Qatar National Library is giving astronomers and scientists in Qatar access to world-leading robotic telescopes from the Las Cumbres Observatory (LCO) in the US, after an agreement with Global Sky Partners.

The agreement is supported by the Simons Foundation, a flagship programme recently recognised by the HundrED Foundation as one of the 100 most innovative educational projects in the world for 2021.

Through the programme, an unlimited number of students will have access to 50 hours of viewing through LCO’s robotic telescopes. Teachers will guide students in special lectures at the Library as they look at planets, asteroids and comets using the powerful technology.

LCO telescopeThis new initiative, as well as the popular Astronomy Club, is part of the Library’s Science Book Forum.
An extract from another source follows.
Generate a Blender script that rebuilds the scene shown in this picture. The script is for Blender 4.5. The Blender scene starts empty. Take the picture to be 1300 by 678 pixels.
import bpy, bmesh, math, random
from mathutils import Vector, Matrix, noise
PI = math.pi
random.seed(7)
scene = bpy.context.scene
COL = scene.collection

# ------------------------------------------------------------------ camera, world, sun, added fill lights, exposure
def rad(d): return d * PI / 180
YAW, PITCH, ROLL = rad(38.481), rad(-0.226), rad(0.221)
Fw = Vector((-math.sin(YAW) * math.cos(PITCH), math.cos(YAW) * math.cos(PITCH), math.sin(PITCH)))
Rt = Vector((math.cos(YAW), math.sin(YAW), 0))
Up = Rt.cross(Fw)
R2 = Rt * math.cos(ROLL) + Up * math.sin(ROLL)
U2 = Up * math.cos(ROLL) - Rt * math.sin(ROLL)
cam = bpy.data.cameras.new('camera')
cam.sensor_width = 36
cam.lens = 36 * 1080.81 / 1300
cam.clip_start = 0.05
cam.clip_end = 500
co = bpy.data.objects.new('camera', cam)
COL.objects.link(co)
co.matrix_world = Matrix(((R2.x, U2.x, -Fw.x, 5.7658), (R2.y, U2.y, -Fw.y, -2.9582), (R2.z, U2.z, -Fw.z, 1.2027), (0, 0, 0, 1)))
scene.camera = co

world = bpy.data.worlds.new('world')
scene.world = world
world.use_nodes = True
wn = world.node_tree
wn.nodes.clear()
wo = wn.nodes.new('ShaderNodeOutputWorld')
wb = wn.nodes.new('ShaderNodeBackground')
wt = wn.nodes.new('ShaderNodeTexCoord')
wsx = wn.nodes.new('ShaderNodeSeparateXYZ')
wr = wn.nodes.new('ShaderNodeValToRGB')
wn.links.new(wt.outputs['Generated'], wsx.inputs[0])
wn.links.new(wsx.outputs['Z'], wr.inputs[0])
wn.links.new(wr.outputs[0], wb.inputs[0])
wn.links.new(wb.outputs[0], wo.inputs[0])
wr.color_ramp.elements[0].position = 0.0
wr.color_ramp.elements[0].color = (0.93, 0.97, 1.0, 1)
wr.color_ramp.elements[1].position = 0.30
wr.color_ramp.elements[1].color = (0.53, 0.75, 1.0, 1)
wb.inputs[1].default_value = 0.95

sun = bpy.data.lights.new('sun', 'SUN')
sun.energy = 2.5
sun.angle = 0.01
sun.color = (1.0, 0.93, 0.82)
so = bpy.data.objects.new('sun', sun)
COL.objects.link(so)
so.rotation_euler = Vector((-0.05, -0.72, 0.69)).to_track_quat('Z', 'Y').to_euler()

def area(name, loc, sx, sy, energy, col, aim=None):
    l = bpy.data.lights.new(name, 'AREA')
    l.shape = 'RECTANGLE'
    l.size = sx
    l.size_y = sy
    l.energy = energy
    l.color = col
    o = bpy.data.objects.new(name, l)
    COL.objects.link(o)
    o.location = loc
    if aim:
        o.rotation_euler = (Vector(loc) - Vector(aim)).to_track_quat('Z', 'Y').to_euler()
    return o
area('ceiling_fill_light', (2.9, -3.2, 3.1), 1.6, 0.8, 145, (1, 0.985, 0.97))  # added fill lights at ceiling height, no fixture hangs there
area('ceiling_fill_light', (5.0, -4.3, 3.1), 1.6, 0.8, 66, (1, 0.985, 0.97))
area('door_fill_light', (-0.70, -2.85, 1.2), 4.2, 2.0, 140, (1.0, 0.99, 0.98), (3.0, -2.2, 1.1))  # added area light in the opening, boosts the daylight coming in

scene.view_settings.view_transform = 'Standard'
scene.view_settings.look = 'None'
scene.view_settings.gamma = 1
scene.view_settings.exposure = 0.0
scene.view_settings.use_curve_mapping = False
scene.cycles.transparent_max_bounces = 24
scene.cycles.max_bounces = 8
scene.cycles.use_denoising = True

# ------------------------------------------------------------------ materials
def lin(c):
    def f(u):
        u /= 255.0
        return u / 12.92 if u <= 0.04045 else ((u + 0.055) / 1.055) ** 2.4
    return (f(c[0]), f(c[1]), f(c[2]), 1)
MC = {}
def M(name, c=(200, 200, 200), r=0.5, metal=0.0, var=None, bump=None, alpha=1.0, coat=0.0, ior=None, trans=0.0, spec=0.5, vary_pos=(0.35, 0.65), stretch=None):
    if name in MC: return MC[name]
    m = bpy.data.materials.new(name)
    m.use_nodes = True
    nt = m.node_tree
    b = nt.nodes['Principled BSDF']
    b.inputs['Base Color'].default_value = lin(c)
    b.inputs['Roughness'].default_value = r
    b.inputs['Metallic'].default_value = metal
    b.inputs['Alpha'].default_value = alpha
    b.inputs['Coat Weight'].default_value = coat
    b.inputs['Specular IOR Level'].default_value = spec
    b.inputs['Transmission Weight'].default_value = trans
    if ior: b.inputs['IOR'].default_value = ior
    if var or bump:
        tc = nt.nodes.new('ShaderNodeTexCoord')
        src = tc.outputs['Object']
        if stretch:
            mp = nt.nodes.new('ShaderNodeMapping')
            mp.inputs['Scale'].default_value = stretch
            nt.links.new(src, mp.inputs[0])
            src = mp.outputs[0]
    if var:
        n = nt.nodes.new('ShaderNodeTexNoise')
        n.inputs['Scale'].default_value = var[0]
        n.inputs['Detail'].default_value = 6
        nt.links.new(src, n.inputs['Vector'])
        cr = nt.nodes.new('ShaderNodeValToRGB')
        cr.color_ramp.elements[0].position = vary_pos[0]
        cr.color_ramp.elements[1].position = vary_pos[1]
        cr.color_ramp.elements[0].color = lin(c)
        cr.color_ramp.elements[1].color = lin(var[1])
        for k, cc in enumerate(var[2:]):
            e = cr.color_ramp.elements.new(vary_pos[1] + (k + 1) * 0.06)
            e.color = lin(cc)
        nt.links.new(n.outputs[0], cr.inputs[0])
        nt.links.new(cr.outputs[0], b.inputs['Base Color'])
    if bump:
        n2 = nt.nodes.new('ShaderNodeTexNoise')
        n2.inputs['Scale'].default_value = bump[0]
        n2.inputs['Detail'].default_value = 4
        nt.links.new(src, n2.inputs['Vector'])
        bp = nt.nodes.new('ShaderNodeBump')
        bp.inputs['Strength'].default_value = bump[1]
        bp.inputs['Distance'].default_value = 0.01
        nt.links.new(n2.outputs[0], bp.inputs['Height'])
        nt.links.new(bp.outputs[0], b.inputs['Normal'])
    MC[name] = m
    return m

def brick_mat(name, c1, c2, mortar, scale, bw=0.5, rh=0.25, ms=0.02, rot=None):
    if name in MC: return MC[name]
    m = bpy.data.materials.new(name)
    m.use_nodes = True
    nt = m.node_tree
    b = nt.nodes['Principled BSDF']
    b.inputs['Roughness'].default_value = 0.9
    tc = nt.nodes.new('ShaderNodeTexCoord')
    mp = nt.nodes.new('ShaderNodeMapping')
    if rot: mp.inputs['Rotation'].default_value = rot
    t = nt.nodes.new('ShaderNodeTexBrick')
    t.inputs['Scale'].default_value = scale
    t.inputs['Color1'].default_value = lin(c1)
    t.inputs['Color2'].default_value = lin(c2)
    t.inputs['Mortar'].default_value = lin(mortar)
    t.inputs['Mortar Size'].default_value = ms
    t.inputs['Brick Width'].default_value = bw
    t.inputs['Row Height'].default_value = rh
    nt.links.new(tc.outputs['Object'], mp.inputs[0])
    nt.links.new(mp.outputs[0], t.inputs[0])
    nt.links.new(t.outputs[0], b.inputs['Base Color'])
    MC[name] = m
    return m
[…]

This special programme encourages the next generation to enroll in science and engineering studies in Qatar and the MENA region by promoting science books and topics.

The programme is chaired by Dr Essam Heggy, a research scientist in earth and planetary sciences and a member of several space experiments that seek answers to key questions about Earth and planetary evolution.

Commenting on their link-up with Global Sky Partners, Hind Al Khulaifi, Manager of the Children’s and Young Adults’ Library at the Library, said the partnership represents a huge milestone for their role in spreading enthusiasm for science in the local community, and in making them a ‘hub’ for astronomy research projects.

We want people to ask questions about the universe and to help empower the next generation of scientists, researchers and philosophers.

We also want to use the excitement that outer space generates to increase public understanding of science and scientific methods, and to show inquisitive minds that science is a pathway to discovery and knowledge.

He said that they hope that the exciting link-up with LCO will help them to increase science awareness in communities and stimulate the scientific curiosity of young learners.

The Science Book Forum recently ran their first Astronomy Club educational programme with LCO telescopes called Exoplanet Transit. The Library ran four sessions, teaching students how to prepare the robotic telescope for observation, submit an observation to a research lab and analyse the data. Research papers from these classes will be posted at regular intervals on the Library website.

In October, the same instruments spotted a rare blast of light from a star being ripped apart by a supermassive black hole. The phenomenon, known as a Tidal Disruption Event, is the closest such flare recorded to date, at just over 215 million light-years from Earth.

Ahmed Saad, the Library’s Outreach Program Coordinator, said the Science Book Forum seeks to give all students access to high-quality STEM education.

LCO is a non-profit science institute based in California. Their global telescope network was founded in 2005 by technologist Wayne Rosing, with groups and organisations from around the world competing to become a Global Sky Partner through an open round of proposals.

Each selected partner has an exemplary track record in astronomy education and allows LCO to reach a diverse range of leading educational projects across the world.